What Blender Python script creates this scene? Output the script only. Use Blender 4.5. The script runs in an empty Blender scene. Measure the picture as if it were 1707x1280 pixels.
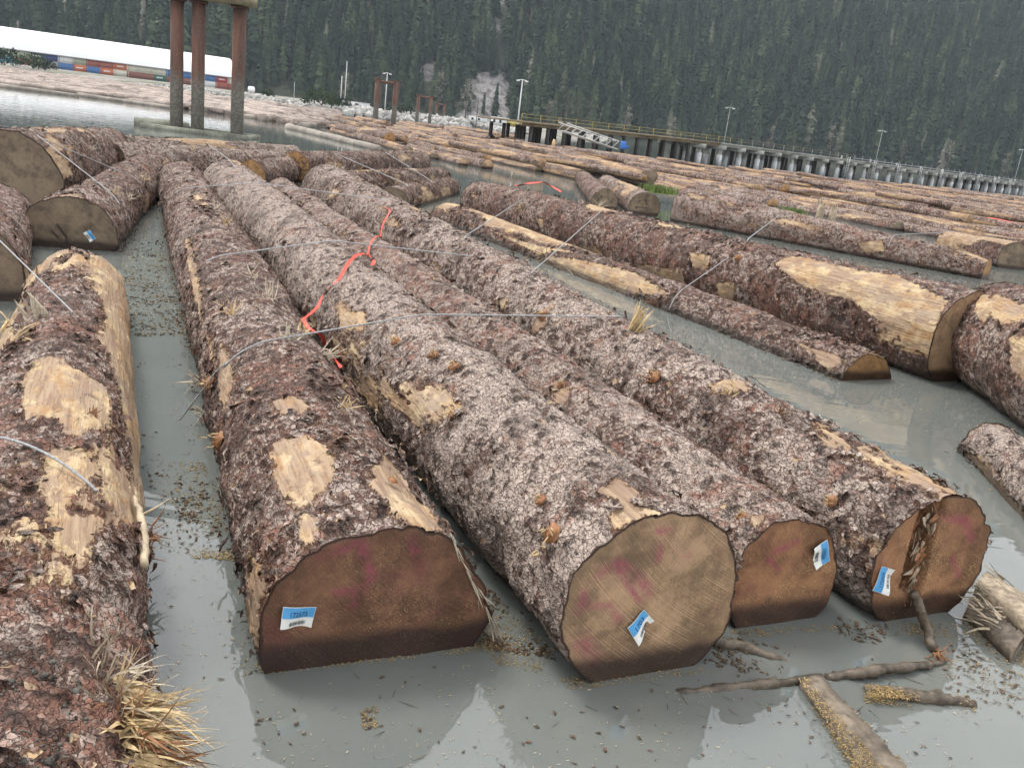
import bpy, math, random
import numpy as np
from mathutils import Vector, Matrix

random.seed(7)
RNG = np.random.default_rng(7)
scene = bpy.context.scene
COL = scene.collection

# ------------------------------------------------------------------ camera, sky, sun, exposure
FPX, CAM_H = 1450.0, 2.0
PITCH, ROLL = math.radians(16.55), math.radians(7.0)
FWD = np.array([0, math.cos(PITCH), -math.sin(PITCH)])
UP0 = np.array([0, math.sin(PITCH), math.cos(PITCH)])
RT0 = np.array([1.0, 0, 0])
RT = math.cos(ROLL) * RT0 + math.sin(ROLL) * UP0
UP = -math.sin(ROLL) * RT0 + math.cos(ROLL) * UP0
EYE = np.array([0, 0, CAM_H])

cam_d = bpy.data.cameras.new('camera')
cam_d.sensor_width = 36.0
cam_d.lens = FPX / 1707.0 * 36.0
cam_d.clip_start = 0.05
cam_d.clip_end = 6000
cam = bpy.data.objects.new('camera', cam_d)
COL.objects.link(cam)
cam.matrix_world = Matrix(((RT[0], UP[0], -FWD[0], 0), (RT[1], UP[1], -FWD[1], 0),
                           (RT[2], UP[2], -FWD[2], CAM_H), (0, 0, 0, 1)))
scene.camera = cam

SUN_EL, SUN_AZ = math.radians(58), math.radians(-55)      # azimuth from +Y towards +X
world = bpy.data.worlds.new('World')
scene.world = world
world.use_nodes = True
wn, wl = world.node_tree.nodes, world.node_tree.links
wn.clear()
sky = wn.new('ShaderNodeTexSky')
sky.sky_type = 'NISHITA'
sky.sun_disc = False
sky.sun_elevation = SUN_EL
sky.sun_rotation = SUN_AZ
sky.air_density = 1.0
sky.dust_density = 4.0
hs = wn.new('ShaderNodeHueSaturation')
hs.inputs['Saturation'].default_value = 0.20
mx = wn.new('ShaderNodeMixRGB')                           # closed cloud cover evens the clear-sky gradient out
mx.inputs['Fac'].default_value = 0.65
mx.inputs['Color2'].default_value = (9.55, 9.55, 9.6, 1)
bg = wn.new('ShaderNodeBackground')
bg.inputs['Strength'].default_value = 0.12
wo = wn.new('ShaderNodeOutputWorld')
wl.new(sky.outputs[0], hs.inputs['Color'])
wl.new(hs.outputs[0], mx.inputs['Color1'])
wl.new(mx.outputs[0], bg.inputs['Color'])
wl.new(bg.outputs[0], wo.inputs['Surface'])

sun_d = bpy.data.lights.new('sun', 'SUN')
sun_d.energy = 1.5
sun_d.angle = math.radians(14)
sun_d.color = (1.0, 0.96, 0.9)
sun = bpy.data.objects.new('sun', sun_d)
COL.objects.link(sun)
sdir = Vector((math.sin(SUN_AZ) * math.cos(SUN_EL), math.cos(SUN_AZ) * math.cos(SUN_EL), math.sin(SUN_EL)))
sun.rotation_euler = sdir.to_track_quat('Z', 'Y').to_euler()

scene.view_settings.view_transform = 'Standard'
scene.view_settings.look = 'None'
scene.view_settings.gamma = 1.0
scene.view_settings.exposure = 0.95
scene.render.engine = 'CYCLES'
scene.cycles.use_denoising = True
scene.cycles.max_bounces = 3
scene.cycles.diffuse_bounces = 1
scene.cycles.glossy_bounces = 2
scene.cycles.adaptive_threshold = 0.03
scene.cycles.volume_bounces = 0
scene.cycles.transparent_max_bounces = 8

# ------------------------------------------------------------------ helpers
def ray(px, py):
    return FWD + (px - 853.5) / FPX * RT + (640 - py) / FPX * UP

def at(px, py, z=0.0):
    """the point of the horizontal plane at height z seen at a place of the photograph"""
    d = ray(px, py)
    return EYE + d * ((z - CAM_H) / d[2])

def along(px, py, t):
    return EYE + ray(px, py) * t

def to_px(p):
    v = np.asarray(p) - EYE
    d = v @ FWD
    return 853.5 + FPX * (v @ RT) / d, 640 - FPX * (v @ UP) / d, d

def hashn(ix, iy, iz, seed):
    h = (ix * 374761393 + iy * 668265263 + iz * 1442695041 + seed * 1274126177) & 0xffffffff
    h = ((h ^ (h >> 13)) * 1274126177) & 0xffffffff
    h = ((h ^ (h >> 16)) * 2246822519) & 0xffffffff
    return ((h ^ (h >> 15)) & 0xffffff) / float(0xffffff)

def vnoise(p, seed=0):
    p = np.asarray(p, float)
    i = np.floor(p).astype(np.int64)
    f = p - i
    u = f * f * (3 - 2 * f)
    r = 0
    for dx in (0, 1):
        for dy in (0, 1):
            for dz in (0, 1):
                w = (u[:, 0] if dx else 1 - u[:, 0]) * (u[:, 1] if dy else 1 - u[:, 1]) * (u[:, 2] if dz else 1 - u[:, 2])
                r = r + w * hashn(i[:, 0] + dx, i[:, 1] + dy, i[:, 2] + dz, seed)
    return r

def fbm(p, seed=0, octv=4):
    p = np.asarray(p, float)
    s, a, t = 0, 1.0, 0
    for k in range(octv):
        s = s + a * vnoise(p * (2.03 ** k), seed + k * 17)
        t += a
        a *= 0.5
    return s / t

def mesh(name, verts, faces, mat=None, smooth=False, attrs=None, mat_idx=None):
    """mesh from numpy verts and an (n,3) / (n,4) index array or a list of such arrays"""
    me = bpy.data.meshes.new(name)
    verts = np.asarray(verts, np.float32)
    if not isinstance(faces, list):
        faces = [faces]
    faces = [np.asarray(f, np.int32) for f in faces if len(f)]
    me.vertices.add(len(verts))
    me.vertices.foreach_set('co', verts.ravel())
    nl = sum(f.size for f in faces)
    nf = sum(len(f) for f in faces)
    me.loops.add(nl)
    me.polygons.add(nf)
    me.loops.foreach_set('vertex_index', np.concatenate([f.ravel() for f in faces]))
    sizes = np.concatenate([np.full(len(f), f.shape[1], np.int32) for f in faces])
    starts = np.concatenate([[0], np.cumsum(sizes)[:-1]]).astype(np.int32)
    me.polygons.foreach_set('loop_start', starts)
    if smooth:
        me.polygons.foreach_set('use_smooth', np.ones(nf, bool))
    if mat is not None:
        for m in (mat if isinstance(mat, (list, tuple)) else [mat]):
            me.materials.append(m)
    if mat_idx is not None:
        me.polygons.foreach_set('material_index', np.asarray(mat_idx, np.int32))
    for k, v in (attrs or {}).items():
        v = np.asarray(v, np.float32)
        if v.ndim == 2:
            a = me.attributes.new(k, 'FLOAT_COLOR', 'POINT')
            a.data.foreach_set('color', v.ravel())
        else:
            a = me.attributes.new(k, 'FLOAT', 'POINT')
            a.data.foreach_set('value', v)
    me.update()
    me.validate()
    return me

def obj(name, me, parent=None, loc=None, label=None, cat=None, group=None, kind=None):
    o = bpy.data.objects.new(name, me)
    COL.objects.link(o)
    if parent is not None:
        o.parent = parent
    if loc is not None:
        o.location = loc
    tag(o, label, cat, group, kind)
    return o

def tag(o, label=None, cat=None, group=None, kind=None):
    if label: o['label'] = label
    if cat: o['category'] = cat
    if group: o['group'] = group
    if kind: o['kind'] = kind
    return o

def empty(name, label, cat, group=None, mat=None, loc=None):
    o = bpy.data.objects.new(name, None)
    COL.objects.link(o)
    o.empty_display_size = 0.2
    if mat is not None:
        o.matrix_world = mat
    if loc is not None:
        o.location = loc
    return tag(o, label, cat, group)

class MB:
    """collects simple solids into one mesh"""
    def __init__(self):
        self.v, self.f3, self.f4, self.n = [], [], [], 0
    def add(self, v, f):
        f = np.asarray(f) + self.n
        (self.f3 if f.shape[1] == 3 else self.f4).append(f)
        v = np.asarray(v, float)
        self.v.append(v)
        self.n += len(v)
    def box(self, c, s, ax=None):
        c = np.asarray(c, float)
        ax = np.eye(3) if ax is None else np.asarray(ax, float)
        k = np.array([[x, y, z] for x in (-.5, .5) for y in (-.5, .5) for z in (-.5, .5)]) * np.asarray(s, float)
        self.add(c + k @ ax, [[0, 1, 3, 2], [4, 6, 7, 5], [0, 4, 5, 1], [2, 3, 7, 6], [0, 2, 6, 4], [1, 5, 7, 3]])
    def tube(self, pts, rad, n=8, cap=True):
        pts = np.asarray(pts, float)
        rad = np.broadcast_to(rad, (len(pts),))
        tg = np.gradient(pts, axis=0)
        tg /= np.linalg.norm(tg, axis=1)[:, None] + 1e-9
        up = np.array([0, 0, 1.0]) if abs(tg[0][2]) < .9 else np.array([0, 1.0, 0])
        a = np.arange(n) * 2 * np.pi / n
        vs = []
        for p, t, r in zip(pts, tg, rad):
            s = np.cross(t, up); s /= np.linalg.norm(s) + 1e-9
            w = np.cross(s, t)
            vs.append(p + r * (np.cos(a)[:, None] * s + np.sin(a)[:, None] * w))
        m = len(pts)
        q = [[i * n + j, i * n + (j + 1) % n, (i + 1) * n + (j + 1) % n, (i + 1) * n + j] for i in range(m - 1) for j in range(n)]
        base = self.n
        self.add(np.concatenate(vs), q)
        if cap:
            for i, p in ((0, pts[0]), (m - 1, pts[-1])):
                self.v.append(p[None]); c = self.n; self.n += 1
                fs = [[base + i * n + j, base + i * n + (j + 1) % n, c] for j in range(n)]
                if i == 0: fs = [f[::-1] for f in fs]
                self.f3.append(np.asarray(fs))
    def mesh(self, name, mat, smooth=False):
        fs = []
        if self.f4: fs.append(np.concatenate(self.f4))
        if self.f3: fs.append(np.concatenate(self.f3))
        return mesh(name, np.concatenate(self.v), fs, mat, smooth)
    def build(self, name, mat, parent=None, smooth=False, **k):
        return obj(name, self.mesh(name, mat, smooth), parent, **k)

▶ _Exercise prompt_
Make an exact copy of the lines from the top of the material through the line with "COL = scene.collection", pictures excluded.

▶ _Expected output_
What Blender Python script creates this scene? Output the script only. Use Blender 4.5. The script runs in an empty Blender scene. Measure the picture as if it were 1707x1280 pixels.
import bpy, math, random
import numpy as np
from mathutils import Vector, Matrix

random.seed(7)
RNG = np.random.default_rng(7)
scene = bpy.context.scene
COL = scene.collection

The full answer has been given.